Spatial Language in Jest (2010)
7 min. two-channel sound
Kai Middendorff Galerie, solo show, Frankfurt, 2010
The body becomes a complex field of grammars and vibrations in a non-verbal form of communication. Bodily rhythms, chance external interruptions that change the course of those movements—all of these actions occur in our daily lives, both on subconscious and conscious levels.
My starting point for this work began with three sign language jokes on youtube that I edited together through my own system. Each time similar signs in videos were made by the narrators, I made an edit and joined the videos together. The punch line was however always avoided, so it felt open- ended. At all the points of edits between the sign language joke material, I added sign language from the Kodály Method, a system for teaching music to children. The idea of combining humour, children, and teaching music through body gestures made language seem even more explicitly closer to music, but also to the absurdity of humour. This finally produced a seven minute video. I learnt this sequence by heart and performed it in front of a camera, without any later editing made.
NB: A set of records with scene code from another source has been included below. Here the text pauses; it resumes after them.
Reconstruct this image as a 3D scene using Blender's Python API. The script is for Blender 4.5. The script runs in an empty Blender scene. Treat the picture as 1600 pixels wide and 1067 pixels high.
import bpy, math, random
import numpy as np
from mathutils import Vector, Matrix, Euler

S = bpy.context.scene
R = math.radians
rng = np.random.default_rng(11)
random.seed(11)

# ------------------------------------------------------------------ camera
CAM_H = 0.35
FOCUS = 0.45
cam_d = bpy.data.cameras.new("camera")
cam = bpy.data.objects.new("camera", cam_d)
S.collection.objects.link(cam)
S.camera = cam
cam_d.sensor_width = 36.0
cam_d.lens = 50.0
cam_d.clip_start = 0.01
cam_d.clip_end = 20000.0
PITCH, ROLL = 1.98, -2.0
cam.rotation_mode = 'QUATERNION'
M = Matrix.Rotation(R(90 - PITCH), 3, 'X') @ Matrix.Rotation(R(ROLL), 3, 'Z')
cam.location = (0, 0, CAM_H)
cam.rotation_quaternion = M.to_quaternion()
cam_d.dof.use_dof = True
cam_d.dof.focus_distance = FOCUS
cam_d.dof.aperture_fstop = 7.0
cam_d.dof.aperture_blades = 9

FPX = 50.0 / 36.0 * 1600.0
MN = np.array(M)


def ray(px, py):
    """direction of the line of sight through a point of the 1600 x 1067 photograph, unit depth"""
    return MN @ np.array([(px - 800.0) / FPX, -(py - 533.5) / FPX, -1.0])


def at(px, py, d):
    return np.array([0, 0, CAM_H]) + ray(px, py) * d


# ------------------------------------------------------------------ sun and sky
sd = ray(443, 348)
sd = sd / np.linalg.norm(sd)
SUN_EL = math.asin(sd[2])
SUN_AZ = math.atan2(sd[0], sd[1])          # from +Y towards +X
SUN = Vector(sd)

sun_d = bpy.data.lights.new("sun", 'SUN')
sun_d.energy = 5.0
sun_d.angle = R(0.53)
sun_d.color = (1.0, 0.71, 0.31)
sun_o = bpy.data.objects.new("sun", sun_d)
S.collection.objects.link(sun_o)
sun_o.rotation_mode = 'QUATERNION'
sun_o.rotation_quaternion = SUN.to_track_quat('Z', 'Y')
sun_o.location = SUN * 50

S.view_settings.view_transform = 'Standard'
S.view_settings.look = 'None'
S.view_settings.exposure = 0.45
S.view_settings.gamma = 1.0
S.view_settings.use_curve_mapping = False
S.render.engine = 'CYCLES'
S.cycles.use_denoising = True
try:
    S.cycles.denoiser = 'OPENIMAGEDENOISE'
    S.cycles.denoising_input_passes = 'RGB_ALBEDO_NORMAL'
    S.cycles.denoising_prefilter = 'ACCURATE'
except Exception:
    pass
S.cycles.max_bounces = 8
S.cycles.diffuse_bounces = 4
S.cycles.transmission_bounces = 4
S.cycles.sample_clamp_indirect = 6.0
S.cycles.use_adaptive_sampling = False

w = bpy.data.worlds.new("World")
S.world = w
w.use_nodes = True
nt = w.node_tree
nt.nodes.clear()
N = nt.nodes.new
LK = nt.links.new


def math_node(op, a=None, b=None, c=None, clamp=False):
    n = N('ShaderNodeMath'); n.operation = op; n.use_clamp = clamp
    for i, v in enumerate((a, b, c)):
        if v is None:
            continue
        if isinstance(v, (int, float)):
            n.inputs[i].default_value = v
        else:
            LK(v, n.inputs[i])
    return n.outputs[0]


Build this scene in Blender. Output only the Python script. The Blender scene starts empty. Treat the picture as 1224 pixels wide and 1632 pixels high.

While the face generally plays an important role in sign language, I chose to only focus on the hands, creating my own artistic idea of non-verbal language. I took particular care to separate the visual element from the audio in the gallery space, so that sound and vision function independently. To this end, the computer monitor was placed tightly in a corner so the exhibition visitors had to move close together to see the screen. As they did this, their social barriers or safe distances were challenged and strangers began to talk to one another—playing once more with questions of body language.